◆ Exercise
What lines of the data hold the string "parts"? Pull each one out.

◆ Supplied material

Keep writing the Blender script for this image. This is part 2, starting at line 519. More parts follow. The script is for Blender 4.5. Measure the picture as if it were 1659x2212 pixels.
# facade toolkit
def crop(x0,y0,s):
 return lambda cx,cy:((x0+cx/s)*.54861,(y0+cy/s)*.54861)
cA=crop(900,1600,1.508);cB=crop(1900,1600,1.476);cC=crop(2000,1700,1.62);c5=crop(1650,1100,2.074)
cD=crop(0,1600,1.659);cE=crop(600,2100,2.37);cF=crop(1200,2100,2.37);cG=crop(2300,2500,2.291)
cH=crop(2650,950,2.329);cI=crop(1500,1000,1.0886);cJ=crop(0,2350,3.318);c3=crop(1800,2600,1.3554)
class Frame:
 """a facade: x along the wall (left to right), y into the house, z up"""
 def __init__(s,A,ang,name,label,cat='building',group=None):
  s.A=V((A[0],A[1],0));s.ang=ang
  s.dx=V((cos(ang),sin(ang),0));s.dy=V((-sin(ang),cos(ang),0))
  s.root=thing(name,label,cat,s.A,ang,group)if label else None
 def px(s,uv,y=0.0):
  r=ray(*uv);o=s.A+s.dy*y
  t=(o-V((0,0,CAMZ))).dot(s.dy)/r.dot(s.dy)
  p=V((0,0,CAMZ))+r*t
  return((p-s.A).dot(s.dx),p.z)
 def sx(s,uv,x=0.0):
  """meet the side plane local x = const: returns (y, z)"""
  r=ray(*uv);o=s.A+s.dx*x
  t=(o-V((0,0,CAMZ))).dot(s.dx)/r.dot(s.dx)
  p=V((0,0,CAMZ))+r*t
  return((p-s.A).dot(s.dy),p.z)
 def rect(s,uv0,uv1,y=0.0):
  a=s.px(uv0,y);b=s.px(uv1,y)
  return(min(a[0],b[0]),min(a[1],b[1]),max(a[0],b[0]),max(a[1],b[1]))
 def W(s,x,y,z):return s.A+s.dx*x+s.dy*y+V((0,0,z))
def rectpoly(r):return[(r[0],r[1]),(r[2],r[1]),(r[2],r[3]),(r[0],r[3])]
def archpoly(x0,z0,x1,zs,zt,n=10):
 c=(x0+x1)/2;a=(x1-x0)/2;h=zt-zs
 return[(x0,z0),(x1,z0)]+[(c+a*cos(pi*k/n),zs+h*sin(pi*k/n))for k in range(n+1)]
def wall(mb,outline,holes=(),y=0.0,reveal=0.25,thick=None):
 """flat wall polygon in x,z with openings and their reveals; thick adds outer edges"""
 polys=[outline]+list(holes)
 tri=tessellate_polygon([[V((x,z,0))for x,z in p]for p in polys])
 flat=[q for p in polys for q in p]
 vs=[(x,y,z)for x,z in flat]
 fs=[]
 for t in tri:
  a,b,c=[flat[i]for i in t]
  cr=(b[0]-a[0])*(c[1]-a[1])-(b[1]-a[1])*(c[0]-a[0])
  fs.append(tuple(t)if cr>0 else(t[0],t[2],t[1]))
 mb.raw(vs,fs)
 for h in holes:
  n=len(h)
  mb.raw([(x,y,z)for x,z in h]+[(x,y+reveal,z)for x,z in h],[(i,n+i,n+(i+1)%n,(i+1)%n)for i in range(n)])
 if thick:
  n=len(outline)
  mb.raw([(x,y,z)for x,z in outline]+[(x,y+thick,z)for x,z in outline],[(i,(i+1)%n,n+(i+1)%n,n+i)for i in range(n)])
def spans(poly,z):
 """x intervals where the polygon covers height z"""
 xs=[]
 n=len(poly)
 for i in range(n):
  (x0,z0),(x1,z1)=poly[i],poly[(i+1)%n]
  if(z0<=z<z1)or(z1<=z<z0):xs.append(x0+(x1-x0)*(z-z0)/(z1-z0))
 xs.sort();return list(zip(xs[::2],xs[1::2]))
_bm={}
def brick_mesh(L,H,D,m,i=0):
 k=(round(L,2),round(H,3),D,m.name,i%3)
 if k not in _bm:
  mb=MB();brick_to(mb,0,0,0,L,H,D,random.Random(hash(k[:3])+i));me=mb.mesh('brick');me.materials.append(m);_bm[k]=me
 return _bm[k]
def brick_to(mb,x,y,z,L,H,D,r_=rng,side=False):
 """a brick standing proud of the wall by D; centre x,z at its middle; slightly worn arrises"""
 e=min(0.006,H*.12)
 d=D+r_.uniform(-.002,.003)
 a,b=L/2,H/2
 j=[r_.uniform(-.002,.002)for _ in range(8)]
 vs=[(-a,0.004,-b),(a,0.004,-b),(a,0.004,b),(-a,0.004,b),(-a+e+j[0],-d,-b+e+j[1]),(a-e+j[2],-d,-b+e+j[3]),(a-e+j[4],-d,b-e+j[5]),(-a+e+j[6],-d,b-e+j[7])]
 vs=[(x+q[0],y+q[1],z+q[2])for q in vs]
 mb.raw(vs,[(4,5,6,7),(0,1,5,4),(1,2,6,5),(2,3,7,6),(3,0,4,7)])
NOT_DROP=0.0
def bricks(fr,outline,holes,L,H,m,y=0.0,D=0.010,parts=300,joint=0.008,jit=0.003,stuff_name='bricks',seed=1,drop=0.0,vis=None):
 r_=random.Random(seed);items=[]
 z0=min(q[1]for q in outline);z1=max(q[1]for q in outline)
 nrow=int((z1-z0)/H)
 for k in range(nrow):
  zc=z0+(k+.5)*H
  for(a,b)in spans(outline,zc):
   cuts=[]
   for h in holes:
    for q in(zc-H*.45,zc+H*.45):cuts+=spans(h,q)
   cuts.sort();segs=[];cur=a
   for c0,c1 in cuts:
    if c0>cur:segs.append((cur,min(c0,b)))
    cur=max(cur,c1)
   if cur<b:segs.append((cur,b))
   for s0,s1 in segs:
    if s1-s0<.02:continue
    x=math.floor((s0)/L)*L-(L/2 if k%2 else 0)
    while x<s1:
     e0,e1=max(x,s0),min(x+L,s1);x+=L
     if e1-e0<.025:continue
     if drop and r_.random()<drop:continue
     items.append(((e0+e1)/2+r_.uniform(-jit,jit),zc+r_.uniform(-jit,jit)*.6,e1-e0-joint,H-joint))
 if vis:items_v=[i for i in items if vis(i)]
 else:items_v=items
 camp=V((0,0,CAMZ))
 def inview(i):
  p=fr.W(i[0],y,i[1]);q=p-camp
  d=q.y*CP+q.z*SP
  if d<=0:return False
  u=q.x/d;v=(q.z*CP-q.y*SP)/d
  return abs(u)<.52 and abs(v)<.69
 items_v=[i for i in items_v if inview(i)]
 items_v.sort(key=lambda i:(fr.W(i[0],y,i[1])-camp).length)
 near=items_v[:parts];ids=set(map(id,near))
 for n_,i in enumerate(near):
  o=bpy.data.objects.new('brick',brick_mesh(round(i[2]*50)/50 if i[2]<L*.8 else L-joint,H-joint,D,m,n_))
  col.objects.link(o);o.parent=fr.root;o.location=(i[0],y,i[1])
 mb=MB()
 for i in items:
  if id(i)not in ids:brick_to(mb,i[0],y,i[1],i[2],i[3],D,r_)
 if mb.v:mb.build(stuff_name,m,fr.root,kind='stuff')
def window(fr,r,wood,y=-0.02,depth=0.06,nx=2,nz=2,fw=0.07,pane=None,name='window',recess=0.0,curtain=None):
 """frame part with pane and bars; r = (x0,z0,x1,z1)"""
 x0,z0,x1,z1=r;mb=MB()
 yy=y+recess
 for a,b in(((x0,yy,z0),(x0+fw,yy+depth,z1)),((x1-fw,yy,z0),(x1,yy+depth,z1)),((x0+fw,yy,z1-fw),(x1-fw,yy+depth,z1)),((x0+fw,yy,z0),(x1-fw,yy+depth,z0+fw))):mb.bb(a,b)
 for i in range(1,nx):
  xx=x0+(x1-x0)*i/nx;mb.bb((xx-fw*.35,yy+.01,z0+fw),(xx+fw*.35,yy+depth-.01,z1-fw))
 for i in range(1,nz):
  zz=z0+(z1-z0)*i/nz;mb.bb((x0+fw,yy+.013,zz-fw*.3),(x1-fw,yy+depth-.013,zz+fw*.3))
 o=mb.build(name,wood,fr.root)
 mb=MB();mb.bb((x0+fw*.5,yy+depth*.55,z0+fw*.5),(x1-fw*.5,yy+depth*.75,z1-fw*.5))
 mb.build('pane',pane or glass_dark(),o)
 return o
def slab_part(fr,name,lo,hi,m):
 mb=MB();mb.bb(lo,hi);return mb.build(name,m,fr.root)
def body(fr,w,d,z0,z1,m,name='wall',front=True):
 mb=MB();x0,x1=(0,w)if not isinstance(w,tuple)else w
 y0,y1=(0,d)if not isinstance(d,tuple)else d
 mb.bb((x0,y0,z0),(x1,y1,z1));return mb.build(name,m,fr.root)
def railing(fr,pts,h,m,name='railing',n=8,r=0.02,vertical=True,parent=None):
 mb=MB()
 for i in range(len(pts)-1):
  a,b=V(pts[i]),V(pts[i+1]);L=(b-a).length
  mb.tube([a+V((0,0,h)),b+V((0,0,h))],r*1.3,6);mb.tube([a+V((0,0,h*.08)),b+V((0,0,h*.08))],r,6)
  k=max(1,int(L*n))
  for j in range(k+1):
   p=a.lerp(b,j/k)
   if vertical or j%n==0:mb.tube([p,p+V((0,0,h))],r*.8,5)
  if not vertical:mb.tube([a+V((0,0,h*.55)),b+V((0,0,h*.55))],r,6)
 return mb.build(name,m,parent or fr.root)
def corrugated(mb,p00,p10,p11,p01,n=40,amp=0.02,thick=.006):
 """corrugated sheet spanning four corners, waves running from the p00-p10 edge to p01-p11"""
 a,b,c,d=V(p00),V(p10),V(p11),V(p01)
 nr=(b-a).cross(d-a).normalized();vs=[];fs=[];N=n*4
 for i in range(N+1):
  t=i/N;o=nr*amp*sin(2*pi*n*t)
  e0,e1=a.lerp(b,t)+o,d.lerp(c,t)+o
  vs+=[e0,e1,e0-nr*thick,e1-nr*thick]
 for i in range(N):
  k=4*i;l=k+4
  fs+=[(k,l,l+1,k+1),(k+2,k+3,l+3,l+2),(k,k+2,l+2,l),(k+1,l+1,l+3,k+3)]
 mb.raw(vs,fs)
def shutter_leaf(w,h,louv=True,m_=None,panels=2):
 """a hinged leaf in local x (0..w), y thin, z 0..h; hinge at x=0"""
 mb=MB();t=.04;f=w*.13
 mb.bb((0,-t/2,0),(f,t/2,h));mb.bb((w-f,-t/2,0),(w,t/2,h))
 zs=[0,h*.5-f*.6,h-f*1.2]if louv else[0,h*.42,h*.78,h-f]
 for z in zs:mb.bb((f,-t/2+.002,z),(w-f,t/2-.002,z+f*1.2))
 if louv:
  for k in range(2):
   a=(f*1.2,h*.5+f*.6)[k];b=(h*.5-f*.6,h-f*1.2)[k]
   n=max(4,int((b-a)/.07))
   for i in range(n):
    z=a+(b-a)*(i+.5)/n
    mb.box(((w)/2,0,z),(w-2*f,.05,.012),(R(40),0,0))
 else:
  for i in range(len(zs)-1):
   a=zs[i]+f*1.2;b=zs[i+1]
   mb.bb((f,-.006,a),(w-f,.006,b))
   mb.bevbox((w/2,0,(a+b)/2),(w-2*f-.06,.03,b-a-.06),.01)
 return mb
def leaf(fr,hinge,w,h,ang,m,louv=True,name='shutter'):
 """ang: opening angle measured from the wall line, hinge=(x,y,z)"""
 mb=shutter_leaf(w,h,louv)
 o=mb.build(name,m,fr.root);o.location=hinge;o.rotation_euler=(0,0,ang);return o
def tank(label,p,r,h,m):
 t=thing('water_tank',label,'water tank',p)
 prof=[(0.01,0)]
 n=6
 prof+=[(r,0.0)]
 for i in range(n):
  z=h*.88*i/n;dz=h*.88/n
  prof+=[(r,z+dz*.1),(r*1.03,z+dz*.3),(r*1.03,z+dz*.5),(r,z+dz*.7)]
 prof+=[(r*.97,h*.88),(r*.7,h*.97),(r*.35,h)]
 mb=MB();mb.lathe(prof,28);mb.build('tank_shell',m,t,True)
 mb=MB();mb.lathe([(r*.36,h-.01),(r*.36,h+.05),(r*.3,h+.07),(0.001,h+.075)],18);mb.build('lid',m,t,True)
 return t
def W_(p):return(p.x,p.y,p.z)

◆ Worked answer
Keep writing the Blender script for this image. This is part 2, starting at line 519. More parts follow. The script is for Blender 4.5. Measure the picture as if it were 1659x2212 pixels.
def bricks(fr,outline,holes,L,H,m,y=0.0,D=0.010,parts=300,joint=0.008,jit=0.003,stuff_name='bricks',seed=1,drop=0.0,vis=None):
 near=items_v[:parts];ids=set(map(id,near))